Afin de faciliter l'atteinte de ces objectifs, un nouvel assouplissement de la règle d'âge pourrait être envisagé . Le DGGN a ainsi indiqué que « si quelqu'un a 41, 42 ou 43 ans et s'il est en forme, [nous ne sommes] pas à l'unité près ». À titre de rappel, la limite d'âge a déjà été reculée en 2016 de 30 à 40 ans.

Sur le plan administratif , deux évolutions ont été engagées :

- la création d'un commandement de la réserve de la gendarmerie nationale , qui « donnera plus d'autonomie à la réserve opérationnelle » et « permettra un pilotage centralisé et une gestion harmonisée des budget s » des réserves opérationnelles, actuellement rattachées aux commandements de région de la gendarmerie nationale 42 ( * ) ;

- la nomination d'un secrétaire général de la réserve citoyenne.


* 39 Cour des comptes, « La gestion des carrières dans la police et la gendarmerie nationales », 2013, p. 3.

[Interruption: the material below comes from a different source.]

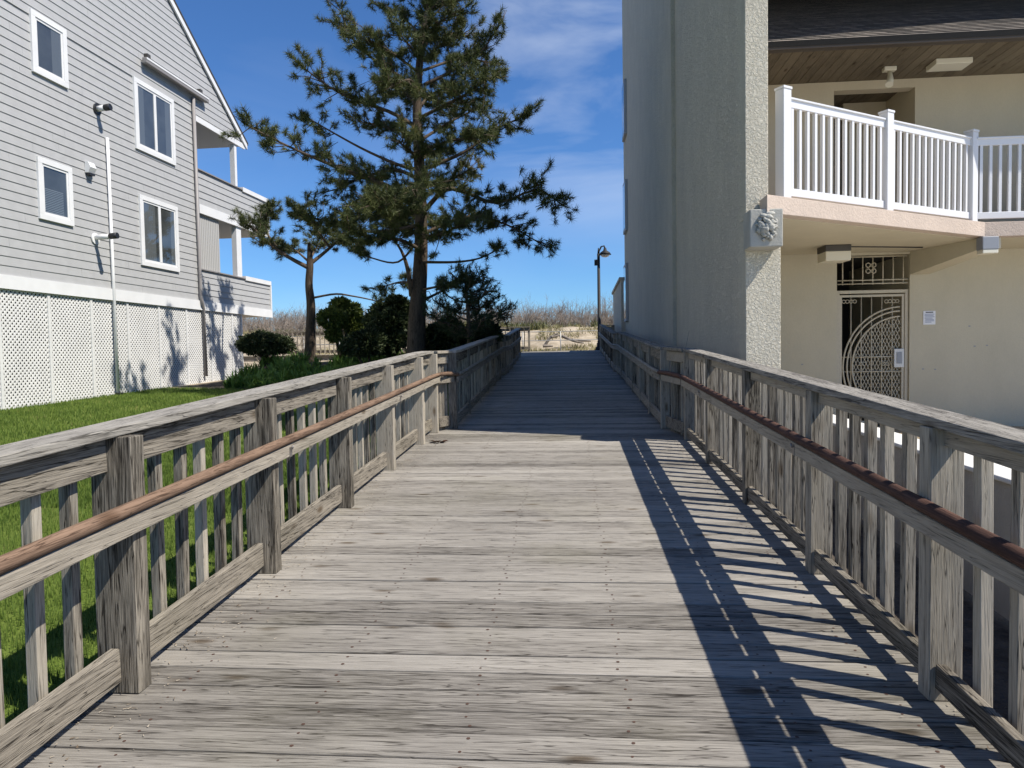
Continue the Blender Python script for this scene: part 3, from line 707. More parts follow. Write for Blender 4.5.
    # wall fittings
    def wtube(name, path, r, mt, parent=t, n=10): m = MB(); m.tube([H(*p) for p in path], r, n); return part(name, m, mt, parent)
    wtube('conduit', [(16.06,.06,6.72), (16.08,.06,0.62)], .038, M['white'])
    wtube('downspout', [(19.80,.07,8.98), (19.83,.07,3.30), (19.86,.10,3.12), (19.98,.05,2.98), (20.0,.05,1.0)], .05, M['gutter'])
    v = wtube('wall_flue', [(15.80,.02,7.30), (15.80,.22,7.32)], .065, M['white']); wtube('flue_flange', [(15.80,.02,7.30), (15.80,.045,7.30)], .13, M['black'], v); wtube('flue_cap', [(15.80,.22,7.32), (15.80,.36,7.335)], .075, M['black'], v)
    v = wtube('wall_flue', [(15.55,.02,4.32), (15.55,.40,4.34)], .060, M['white']); wtube('flue_cap', [(15.55,.40,4.34), (15.55,.58,4.35)], .07, M['black'], v); wtube('flue_flange', [(15.55,.02,4.30), (15.55,.05,4.30)], .13, M['white'], v)
    m = MB(); m.extrude([H(15.32,.02,5.98), H(15.32,.02,5.74), H(15.32,.10,5.74), H(15.32,.16,5.86), H(15.32,.10,5.98)], HU*.2); v = part('vent_hood', m, M['white'], t)
    m = MB(); hbox(m, 15.34, 15.50, .03, .13, 5.69, 5.738); part('vent_flap', m, M['black'], v)
    m = MB(); hbox(m, 17.5, 20.45, .06, .19, 9.02, 9.17); a = part('awning_cassette', m, M['gutter'], t, .02)
    m = MB(); hbox(m, 17.5, 20.45, .19, .20, 9.11, 9.16); part('valance_bar', m, M['white'], a)
    for u in (17.65, 20.1):
        m = MB(); hbox(m, u, u+.13, .02, .12, 9.19, 9.32); part('bracket', m, M['fixture'], a)
    m = MB(); hbox(m, 16.02, 16.18, .02, .14, .62, .74); part('conduit_foot', m, M['black'], t)
house()

# ------------------------------------------------------------------ stucco building on the right
XL = 2.0; YF = 8.29; YB = 11.5; ZS0, ZS1 = 2.98, 3.18; ZSO = 5.60
def condo():
    t = thing('stucco_condominium', (2.2, 11.5, 0.3), 'grey stucco condominium with tall blank side wall and beige entry under a white railed balcony', 'building')
    m = MB(); m.box(XL, XL+.27, 8.62, 17.5, -.2, 10.5); m.box(XL, XL+.27, 17.5, 25.9, -.2, 14.8); part('side_wall', m, M['stucco'], t)
    m = MB(); m.prism([(XL-.004, YF), (XL+.25, YF), (XL+.25, 8.618), (XL-.004, 8.618)], 2.982, 10.5)
    m.prism([(XL-.004, YF), (XL+.385, YF), (XL+.385, 8.618), (XL-.004, 8.618)], -.2, 2.98)
    part('pillar', m, M['stucco_front'], t, .008)
    m = MB(); m.box(XL-.075, XL-.001, 13.52, 13.62, .5, 10.5); m.box(XL-.012, XL-.001, 13.625, 13.8, .5, 10.5); part('downpipe', m, M['stucco'], t)
    blk = MB(); blk.box(1.972, 2.325, 7.99, 8.288, 2.62, 3.03); b = part('corbel_block', blk, M['stone'], t, .012)
    rl = MB(); random.seed(11)
    for k in range(70):
        a = random.uniform(0, 2*math.pi); q = math.sqrt(random.random())
        x = 2.175+math.cos(a)*q*.095; z = 2.835+math.sin(a)*q*.155
        rl.blob((x-.02, 7.985-.045*(1-q*q), z), random.uniform(.018, .036), 7, 5, (random.uniform(.7, 1.5), .8, random.uniform(.5, 1.1)), .25)
    part('carved_relief', rl, M['stone'], b)
    # raking windows at the far end of the side wall
    for z0, z1 in ((8.8, 10.6), (5.6, 7.3), (2.55, 4.5)):
        m = MB(); m.box(XL-.09, XL-.002, 24.3, 25.3, z0, z1); w = part('window', m, M['soffit_grey'], t, .004)
        m = MB(); m.box(XL-.096, XL-.092, 24.4, 25.2, z0+.1, z1-.1); part('pane', m, M['glass'], w)
    # back wall of the entry level, round the gate opening
    DX0, DX1, DZ0 = 4.16, 5.25, .30
    m = MB(); m.box(2.275, DX0, YB, YB+.2, -.1, ZS0); m.box(DX1, 16, YB, YB+.2, -.1, ZS0); m.box(DX0, DX1, YB, YB+.2, 2.94, ZS0)
    m.box(DX0-.2, DX0-.003, YB+.2, YB+2.6, 0, 2.95); m.box(DX1+.003, DX1+.2, YB+.2, YB+2.6, 0, 2.95)
    part('entry_wall', m, M['beige'], t)
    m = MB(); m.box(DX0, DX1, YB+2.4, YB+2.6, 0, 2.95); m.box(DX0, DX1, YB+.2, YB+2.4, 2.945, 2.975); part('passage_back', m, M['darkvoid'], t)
    m = MB(); m.box(2.28, 16, 11.72, 25.85, -.1, 2.9); m2 = MB()
    # upper wall round the recess
    m = MB(); m.box(2.275, 4.11, YB, YB+.2, ZS1, ZSO); m.box(5.31, 16, YB, YB+.2, ZS1, ZSO); m.box(4.11, 5.31, YB, YB+.2, 5.47, ZSO)
    m.box(4.0, 4.107, YB+.2, YB+1.6, ZS1, ZSO); m.box(5.313, 5.45, YB+.2, YB+1.6, ZS1, ZSO); m.box(4.62, 5.31, YB+1.0, YB+1.2, ZS1, ZSO)
    part('upper_wall', m, M['beige_up'], t)
    m = MB(); m.box(4.11, 4.62, YB+1.5, YB+1.6, ZS1, ZSO); part('recess_dark_panel', m, M['fixture'], t)  # dark panel closing the left part of the recess
    # balcony slab with its angled front
    poly = [(2.15, 7.97), (5.64, 10.22), (16, 10.22), (16, YB), (2.275, YB), (2.275, 8.28), (2.15, 8.28)]
    m = MB(); m.prism(poly, ZS0+.004, ZS1); part('balcony_slab', m, M['slab'], t, .006)
    m = MB(); m.prism([(2.40, 8.30), (5.60, 10.36), (15.9, 10.36), (15.9, YB-.01), (2.40, YB-.01)], ZS0-.004, ZS0+.003); part('balcony_ceiling', m, M['ceil'], t)
    m = MB(); m.prism([(2.68, 8.32), (4.9, 9.35), (7.5, 10.2), (16, 10.22), (16, 17.19), (2.68, 17.19)], 8.6, 8.8); part('roof_shade_slab', m, M['slab'], t)  # unseen slab, added and shaped to throw shade on the roof below
    m = MB()
    v = [(5.25, YB-.005, 2.62), (5.53, YB-.005, 2.62), (5.88, 10.27, 2.83), (5.62, 10.27, 2.83), (5.25, YB-.005, ZS0-.006), (5.53, YB-.005, ZS0-.006), (5.88, 10.27, ZS0-.006), (5.62, 10.27, ZS0-.006)]
    m.hexa(v); part('bracket_beam', m, M['ceil'], t)
    m = MB(); m.tube([(3.72, 10.62, ZS0-.012), (5.2, 11.0, ZS0-.012)], .012, 6); part('conduit', m, M['fixture'], t)
    # roof over the balcony
    m = MB(); x = 2.28
    while x < 15.9: m.box(x, x+.135, 10.12, YB+1.6, ZSO+.001, ZSO+.018); x += .142
    part('soffit', m, M['soffit_wood'], t)
    m = MB(); m.box(2.28, 16, 10.45, 13.2, ZSO+.022, ZSO+.05); part('soffit_backing', m, M['darkvoid'], t)
    m = MB(); m.box(2.28, 16, 9.99, 10.115, ZSO-.075, ZSO-.005); part('gutter', m, simple('charcoal_gutter', (.06, .048, .038), .6), t, .01)
    L = 8.3; a = math.atan(.577)
    rm = MB(); rm.box(0, 13.72, 0, L, -.06, 0)
    for k in range(60): rm.hexa([(0,k*.14,.001), (13.72,k*.14,.001), (13.72,k*.14+.15,.001), (0,k*.14+.15,.001), (0,k*.14,.016), (13.72,k*.14,.016), (13.72,k*.14+.15,.004), (0,k*.14+.15,.004)])
    o = link('roof', rm.mesh('roof', M['shingle']), t, Vector((2.28, 9.95, 5.605))-ORIGIN[t.name]); o.rotation_euler = (a, 0, 0)
    m = MB(); m.box(2.28, 16, 17.2, 25.88, 3.2, 14.6); m.box(2.28, 16, 11.75, 17.19, 5.7, 5.9); m.box(15.7, 16, 11.72, 17.1, 0, 5.6); part('upper_storeys', m, M['stucco'], t)
    # white balcony railing
    rr = [Vector((2.455, 8.43, 0)), Vector((4.01, 9.43, 0)), Vector((5.56, 10.42, 0)), Vector((8.2, 10.42, 0)), Vector((10.9, 10.42, 0)), Vector((13.6, 10.42, 0))]
    R_ = None
    tr = MB(); bmz = MB()
    for a_, b_ in zip(rr[:-1], rr[1:]):
        d = (b_-a_).normalized(); a2, b2 = a_+d*.06, b_-d*.06
        tr.beam(a2+Vector((0,0,4.30)), b2+Vector((0,0,4.30)), .05, .09); tr.beam(a2+Vector((0,0,4.355)), b2+Vector((0,0,4.355)), .085, .022)
    R_ = part('balcony_railing', tr, M['vinyl'], t, .004)
    for a_, b_ in zip(rr[:-1], rr[1:]):
        d = (b_-a_).normalized(); a2, b2 = a_+d*.06, b_-d*.06
        bmz.beam(a2+Vector((0,0,3.30)), b2+Vector((0,0,3.30)), .05, .09)
    part('bottom_rail', bmz, M['vinyl'], R_, .004)
    pm = MB(); pm.box(-.062, .062, -.062, .062, ZS1, 4.44); pm.box(-.070, .070, -.070, .070, 4.441, 4.47)
    pme = pm.mesh('railing_post', M['vinyl'])
    bm = MB(); bm.box(-.019, .019, -.019, .019, 3.345, 4.255); bme = bm.mesh('railing_baluster', M['vinyl'])
    off = ORIGIN[t.name]; ang = math.atan2(rr[2].y-rr[0].y, rr[2].x-rr[0].x)
    for i, p in enumerate(rr):
        o = link('railing_post', pme, R_, p-off, .004); o.rotation_euler.z = ang if i < 3 else 0
    for i, (a_, b_) in enumerate(zip(rr[:-1], rr[1:])):
        n = 14
        if i >= 2: n = 21
        for k in range(1, n):
            o = link('railing_baluster', bme, R_, a_.lerp(b_, k/n)-off); o.rotation_euler.z = ang if i < 2 else 0
    # security gate in the opening
    Y = YB+.06; gz0, gz1 = .32, 2.40
    fr = MB()
    for q in ((DX0+.005, DX0+.055, gz0, gz1), (DX1-.055, DX1-.005, gz0, gz1), (DX0+.055, DX1-.055, gz1-.05, gz1)): fr.box(q[0], q[1], Y-.03, Y+.04, q[2], q[3])
    gt = part('security_gate', fr, M['gate'], t, .004)
    x0, x1 = DX0+.06, DX1-.06
    br = MB()
    for q in ((x0, x0+.035, gz0, gz1-.07), (x1-.035, x1, gz0, gz1-.07), (x0+.035, x1-.035, gz1-.105, gz1-.07), (x0+.035, x1-.035, gz0, gz0+.035)): br.box(q[0], q[1], Y-.015, Y+.015, q[2], q[3])
    for k in range(1, 6):
        x = x0+.02+(x1-x0-.04)*k/6; br.tube([(x, Y, gz0+.03), (x, Y, gz1-.10)], .009, 6)
    for zz in (1.36, 1.13): br.tube([(x0+.03, Y-.004, zz), (x1-.03, Y-.004, zz)], .010, 6)
    part('bars', br, M['gate'], gt)
    arc = MB(); cx, cz = x1-.04, 1.20
    for r in (.88, .82, .74):
        pts = []
        for k in range(41):
            th = math.radians(92+176*k/40); px, pz = cx+math.cos(th)*r, cz+math.sin(th)*r*1.06
            if pz > gz0+.03: pts.append((px, Y-.016, pz))
        arc.tube(pts, .014, 6)
    part('arc_bars', arc, M['gate'], gt)
    ms = MB(); r = .73
    for sg in (1, -1):
        for k in range(-20, 40):
            pts = []
            for j in range(60):
                zz = gz0+.05+j*.028; xx = cx-.75+k*.052+sg*(zz-1.2)*.45
                if (xx-cx)**2+((zz-cz)/1.06)**2 < r*r and xx < cx-.0 and zz < gz1-.11: pts.append((xx, Y+.012+.003*sg, zz))
            if len(pts) > 1: ms.beam(pts[0], pts[-1], .004, .008, up=(1, 0, 0))
    part('mesh_screen', ms, M['gate'], gt)
    sc = MB()
    def ring(cx_, cz_, r_): sc.tube([(cx_+math.cos(a)*r_, Y-.012, cz_+math.sin(a)*r_) for a in np.linspace(0, 2*math.pi, 13)], .006, 5, cap=False)
    for cx_, cz_ in ((x1-.13, 2.22), (x1-.24, 2.22), (x0+.09, 2.23), (x0+.20, 2.23), (x1-.28, 1.25), (x1-.62, 1.25)): ring(cx_-.027, cz_, .026); ring(cx_+.027, cz_, .026)
    part('scrolls', sc, M['gate'], gt)
    lk = MB(); lk.box(x1-.16, x1-.01, Y-.05, Y-.018, 1.19, 1.48); l = part('lock_box', lk, simple('pale_lock_metal', (.55, .54, .52), .4, .2), gt, .006)
    lk = MB(); lk.box(x1-.125, x1-.045, Y-.058, Y-.051, 1.25, 1.43); part('keypad', lk, M['greymetal'], l, .004)
    # transom grille above the gate
    g = MB()
    for zz in (2.915, 2.555, 2.50): g.tube([(DX0+.02, Y-.03, zz), (DX1-.02, Y-.03, zz)], .010, 6)
    for k in range(7):
        x = DX0+.10+(DX1-DX0-.18)*k/6; g.tube([(x, Y-.02, 2.485), (x, Y-.02, 2.93)], .009, 6)
    for dx in (-.042, .042):
        for dzz in (-.045, .045): g.tube([(DX0+.52+dx+math.cos(a)*.034, Y-.035, 2.74+dzz+math.sin(a)*.034) for a in np.linspace(0, 2*math.pi, 13)], .0085, 5, cap=False)
    part('transom_grille', g, M['gate'], t)
    m = MB()
    for x_, z_ in ((6.12, 1.80), (6.20, 1.49), (6.38, 1.50), (5.44, 1.15), (5.62, 1.14), (3.62, 1.25)): m.box(x_, x_+.03, YB-.004, YB-.001, z_, z_+.018)
    part('wall_plugs', m, M['greymetal'], t)
    return t
condo()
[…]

* 40 Réponses au questionnaire budgétaire adressé à votre rapporteur spécial.

* 41 Déclarations de Manuel Valls, Premier ministre, devant les élèves réservistes de la gendarmerie, le 11 août 2016.

* 42 AEF, « Le général Richard Lizurey annonce la création "d'un commandement de la réserve de la gendarmerie nationale" », dépêche n° 546340, 5 octobre 2016.